Fait très important à noter: ils intègrent l'entreprenariat pour l'Église. C'est-à-dire des entrepreneurs, donc des entreprises privées, qui se proposent de servir l'Église. Ce seront aussi les nouveaux développements de type financier qui vont handicaper les églises, comme les États mentionnés plus haut, qui subventionnent encore aujourd'hui certaines communautés. Il n'y aura jamais rien de parfait sur Terre. Il n'y a qu'à voir le nombre de concerts, de spectacles qui exigent un billet d'entrée ou des chaînes de télévision, des éditeurs qui ont à la base un entrepreneur. Ce qui ne veut pas dire qu'il faut éliminer l'entreprenariat chrétien, mais il faut apprendre à les utiliser pour ce qu'ils sont, c'est-à-dire des gens qui vont devoir penser en premier à la viabilité de leur entreprise et non au développement, à leur dépend, de l'Église.

Y aurait-il un avenir pour notre système de formation académique ?
Je pense que non, à moins de se transformer drastiquement. Il se pose un problème énorme, c'est le nombre de jeunes théologiens et les vieux briscards de la théologie évangélique qui ont pris les commandes des systèmes de formation de nos communautés classiques qui n'auront bientôt plus d'étudiants et surtout plus de financements. La pratique de la libéralité par le truchement des dons s'érode également, d'où l'émergence de l'entreprenariat. La pensée pure se vend très mal, d'où aussi la disparition des librairies chrétiennes. Par contre, le spectacle peut se merchandiser beaucoup plus facilement, de même que les voyages en Terre Sainte, les gadgets comme des t-shirts avec un slogan biblique, la publicité sur les clips vidéo, etc.
Bien sûr, on est à la merci de diffuseurs comme Youtube qui ne laissent aucun choix.

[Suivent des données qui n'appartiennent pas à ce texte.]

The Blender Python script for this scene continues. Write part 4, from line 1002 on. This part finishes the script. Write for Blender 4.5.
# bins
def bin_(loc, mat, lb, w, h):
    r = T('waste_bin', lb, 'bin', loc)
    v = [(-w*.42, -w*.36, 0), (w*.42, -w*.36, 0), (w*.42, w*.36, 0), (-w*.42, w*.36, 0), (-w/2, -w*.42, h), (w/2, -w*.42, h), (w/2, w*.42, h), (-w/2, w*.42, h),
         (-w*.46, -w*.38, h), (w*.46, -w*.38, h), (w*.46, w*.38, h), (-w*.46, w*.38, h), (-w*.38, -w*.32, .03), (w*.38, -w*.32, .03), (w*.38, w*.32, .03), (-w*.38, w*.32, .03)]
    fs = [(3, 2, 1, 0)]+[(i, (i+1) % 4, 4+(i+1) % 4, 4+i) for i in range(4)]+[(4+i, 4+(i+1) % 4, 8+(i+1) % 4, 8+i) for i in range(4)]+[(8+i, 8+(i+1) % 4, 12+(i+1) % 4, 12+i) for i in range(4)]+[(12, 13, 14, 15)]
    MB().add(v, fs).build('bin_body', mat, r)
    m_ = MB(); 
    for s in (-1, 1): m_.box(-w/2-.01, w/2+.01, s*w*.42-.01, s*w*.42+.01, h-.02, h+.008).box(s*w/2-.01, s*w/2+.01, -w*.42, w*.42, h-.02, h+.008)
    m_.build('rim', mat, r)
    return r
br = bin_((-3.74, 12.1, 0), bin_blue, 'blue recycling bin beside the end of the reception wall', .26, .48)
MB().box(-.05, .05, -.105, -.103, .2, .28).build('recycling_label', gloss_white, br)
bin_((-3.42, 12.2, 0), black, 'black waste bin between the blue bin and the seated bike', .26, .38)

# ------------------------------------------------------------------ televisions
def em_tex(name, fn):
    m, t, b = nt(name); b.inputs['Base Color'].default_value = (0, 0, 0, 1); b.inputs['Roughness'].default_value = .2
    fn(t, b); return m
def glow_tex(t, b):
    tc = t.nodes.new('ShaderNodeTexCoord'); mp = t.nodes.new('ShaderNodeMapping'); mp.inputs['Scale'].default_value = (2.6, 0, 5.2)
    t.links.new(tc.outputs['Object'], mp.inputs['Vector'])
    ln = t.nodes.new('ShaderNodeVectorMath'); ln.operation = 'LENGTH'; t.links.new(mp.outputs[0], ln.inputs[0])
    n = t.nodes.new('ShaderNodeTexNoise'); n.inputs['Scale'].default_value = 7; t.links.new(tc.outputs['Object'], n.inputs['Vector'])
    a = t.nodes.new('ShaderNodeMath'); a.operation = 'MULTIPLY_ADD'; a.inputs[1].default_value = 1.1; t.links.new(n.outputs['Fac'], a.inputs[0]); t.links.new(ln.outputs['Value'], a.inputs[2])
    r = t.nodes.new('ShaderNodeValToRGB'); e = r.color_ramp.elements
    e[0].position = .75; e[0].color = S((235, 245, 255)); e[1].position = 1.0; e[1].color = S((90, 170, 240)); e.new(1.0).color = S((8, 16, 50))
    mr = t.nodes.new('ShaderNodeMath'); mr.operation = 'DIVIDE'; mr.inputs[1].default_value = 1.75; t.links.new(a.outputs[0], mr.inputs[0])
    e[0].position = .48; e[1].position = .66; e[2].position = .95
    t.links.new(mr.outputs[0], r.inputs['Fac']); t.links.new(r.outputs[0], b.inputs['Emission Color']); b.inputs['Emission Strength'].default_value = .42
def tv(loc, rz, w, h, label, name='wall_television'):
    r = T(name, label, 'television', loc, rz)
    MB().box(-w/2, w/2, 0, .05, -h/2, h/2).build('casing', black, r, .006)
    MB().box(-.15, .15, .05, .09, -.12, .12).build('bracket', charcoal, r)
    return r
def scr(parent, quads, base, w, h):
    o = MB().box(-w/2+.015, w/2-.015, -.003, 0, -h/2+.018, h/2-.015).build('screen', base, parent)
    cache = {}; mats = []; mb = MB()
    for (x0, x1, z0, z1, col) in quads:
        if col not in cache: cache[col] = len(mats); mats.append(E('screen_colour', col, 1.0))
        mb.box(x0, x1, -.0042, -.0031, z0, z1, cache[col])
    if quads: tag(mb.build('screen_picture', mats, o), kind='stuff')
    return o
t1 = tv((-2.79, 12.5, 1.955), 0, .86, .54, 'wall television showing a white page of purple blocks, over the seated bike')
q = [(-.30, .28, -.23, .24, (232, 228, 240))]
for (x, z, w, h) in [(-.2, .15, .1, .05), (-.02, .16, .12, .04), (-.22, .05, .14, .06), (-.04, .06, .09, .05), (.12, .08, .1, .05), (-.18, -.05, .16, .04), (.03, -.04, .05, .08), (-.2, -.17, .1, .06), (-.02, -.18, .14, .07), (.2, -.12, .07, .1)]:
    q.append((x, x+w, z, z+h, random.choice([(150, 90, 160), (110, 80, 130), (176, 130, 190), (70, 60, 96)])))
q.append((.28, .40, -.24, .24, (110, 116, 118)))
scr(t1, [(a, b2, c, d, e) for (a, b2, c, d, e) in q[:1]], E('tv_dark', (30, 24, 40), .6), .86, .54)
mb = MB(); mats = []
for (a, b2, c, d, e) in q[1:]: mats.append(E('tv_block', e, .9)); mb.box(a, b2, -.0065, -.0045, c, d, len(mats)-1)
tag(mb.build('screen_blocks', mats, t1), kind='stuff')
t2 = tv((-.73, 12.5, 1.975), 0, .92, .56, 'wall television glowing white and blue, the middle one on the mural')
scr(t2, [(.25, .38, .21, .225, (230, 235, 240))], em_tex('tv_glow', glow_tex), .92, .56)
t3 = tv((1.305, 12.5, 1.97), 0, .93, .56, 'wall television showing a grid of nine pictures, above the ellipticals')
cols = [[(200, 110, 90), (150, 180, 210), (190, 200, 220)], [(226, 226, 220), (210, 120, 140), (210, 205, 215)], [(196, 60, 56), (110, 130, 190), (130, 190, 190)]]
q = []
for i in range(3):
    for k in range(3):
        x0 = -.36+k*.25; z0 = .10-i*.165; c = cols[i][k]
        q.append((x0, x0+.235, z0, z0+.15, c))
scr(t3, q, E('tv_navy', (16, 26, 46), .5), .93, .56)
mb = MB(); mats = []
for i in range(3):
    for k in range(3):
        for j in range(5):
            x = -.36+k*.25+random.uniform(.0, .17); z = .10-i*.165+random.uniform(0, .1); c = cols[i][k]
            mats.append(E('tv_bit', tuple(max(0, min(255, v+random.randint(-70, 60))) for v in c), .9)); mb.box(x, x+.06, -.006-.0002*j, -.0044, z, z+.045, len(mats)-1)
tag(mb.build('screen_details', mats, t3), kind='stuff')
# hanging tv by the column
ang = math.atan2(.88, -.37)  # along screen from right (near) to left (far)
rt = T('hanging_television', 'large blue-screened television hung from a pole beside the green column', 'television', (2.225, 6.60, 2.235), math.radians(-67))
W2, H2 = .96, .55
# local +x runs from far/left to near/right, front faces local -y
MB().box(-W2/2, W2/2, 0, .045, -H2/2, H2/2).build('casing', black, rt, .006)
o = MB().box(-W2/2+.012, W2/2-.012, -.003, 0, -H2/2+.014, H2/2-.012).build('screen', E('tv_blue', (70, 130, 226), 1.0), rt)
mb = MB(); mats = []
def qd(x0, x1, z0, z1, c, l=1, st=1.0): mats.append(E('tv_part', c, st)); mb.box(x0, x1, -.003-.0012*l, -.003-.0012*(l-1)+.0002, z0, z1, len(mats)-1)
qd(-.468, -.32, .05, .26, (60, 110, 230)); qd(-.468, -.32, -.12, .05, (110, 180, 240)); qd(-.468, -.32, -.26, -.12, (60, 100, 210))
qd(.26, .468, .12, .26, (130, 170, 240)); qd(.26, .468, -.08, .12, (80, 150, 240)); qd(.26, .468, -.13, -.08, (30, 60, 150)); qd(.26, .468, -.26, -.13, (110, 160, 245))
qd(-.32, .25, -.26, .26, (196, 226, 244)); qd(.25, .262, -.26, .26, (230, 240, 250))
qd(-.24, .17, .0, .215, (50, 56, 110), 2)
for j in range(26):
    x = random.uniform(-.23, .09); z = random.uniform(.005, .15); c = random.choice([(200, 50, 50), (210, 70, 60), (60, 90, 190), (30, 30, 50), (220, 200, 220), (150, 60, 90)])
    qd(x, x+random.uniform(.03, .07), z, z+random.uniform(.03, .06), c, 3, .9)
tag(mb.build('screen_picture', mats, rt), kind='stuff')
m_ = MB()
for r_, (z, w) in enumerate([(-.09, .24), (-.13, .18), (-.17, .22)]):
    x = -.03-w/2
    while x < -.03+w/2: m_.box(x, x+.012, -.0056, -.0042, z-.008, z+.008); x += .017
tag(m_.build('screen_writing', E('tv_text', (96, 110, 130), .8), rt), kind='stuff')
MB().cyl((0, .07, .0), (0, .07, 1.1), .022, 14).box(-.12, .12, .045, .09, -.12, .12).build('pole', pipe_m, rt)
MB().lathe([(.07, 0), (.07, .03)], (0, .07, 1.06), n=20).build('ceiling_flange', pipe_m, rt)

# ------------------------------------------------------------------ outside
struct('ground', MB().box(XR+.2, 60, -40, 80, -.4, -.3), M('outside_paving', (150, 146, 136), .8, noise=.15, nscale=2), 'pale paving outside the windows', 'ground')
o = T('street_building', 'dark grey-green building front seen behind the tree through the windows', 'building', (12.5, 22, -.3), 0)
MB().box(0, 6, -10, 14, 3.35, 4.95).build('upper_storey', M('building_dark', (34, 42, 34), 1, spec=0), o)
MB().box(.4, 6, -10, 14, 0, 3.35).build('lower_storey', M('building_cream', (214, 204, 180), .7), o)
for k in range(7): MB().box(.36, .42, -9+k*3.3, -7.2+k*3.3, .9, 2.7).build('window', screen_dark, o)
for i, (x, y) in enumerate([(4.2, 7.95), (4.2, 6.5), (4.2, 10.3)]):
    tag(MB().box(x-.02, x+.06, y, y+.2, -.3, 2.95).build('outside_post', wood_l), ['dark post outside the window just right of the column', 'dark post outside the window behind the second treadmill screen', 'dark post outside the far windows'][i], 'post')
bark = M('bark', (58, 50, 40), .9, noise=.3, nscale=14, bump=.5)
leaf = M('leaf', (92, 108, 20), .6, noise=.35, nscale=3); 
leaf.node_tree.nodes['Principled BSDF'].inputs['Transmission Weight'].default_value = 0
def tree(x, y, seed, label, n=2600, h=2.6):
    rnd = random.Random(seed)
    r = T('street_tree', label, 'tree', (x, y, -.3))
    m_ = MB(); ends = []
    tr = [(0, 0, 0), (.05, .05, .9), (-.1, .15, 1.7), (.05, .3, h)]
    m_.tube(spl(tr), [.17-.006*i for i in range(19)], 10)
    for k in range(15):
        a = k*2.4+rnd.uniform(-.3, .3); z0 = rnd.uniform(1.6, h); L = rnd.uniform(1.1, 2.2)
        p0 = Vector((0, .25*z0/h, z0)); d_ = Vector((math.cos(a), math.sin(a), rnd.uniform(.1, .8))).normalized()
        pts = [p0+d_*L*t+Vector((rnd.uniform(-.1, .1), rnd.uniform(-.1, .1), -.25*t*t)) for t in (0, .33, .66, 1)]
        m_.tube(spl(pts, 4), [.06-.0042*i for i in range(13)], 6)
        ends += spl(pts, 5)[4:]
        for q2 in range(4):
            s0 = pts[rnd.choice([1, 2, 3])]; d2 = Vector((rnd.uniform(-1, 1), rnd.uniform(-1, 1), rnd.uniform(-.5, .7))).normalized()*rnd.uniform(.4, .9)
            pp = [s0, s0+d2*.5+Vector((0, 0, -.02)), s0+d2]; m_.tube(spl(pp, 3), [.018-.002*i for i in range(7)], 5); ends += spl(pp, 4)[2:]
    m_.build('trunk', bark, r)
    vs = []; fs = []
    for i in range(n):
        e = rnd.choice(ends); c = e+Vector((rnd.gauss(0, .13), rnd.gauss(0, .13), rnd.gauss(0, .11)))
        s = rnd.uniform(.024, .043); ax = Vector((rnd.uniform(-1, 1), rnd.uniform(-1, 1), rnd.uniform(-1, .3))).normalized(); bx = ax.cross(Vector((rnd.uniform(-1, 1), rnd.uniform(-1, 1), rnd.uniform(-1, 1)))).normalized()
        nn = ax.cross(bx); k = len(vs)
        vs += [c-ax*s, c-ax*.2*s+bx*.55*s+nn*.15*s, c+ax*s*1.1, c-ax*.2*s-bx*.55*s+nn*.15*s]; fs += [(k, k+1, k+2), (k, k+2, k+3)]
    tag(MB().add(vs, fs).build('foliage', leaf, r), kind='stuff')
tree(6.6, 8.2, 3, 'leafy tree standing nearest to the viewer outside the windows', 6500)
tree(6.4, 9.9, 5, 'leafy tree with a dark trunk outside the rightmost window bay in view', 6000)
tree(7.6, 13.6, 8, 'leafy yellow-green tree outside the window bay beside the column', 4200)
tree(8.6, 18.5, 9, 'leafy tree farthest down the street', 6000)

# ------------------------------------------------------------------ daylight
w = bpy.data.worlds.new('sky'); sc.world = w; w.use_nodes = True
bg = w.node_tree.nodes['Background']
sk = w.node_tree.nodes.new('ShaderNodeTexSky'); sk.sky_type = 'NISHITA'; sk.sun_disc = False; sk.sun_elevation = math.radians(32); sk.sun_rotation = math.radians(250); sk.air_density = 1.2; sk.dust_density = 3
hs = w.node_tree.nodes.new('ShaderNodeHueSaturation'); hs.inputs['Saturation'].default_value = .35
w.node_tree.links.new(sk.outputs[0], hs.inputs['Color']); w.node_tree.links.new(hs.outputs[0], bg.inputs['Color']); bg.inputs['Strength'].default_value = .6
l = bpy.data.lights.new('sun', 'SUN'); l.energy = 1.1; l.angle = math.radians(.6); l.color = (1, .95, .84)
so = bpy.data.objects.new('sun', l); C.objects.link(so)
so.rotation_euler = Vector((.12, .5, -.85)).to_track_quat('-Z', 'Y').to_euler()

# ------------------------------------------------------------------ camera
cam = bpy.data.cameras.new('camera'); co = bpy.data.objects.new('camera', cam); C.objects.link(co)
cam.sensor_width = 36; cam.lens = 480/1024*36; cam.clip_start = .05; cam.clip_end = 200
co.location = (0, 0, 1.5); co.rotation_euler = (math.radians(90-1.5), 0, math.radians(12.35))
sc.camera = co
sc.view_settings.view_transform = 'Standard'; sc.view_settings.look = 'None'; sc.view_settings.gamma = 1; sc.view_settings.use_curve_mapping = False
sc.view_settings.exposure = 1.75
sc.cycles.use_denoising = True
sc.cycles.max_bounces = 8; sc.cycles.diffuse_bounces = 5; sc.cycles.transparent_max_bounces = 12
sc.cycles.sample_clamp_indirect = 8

Quels sont les choix que je propose ?
O Ne former que des étudiants qui ont déjà un métier, soit de niveau académique ou non. La formation devrait en tenir compte pour ne pas favoriser uniquement les «cerveaux». On peut aménager des créneaux supplémentaires pour ceux qui veulent aller plus loin dans la réflexion académique.

O Généraliser le pastorat à mi-temps pour permettre que d'une part, le pasteur puisse aussi bénéficier d'un revenu financier acceptable en travaillant en dehors de l'église et surtout de pouvoir se lancer avec des communautés émergentes qui ne font pas forcément partie d'une fédération riche. Le mi-temps permet aussi au pasteur d'avoir les pieds dans la réalité de ses paroissiens.

O Sélectionner pour la formation à partir du talent et non du niveau scolaire.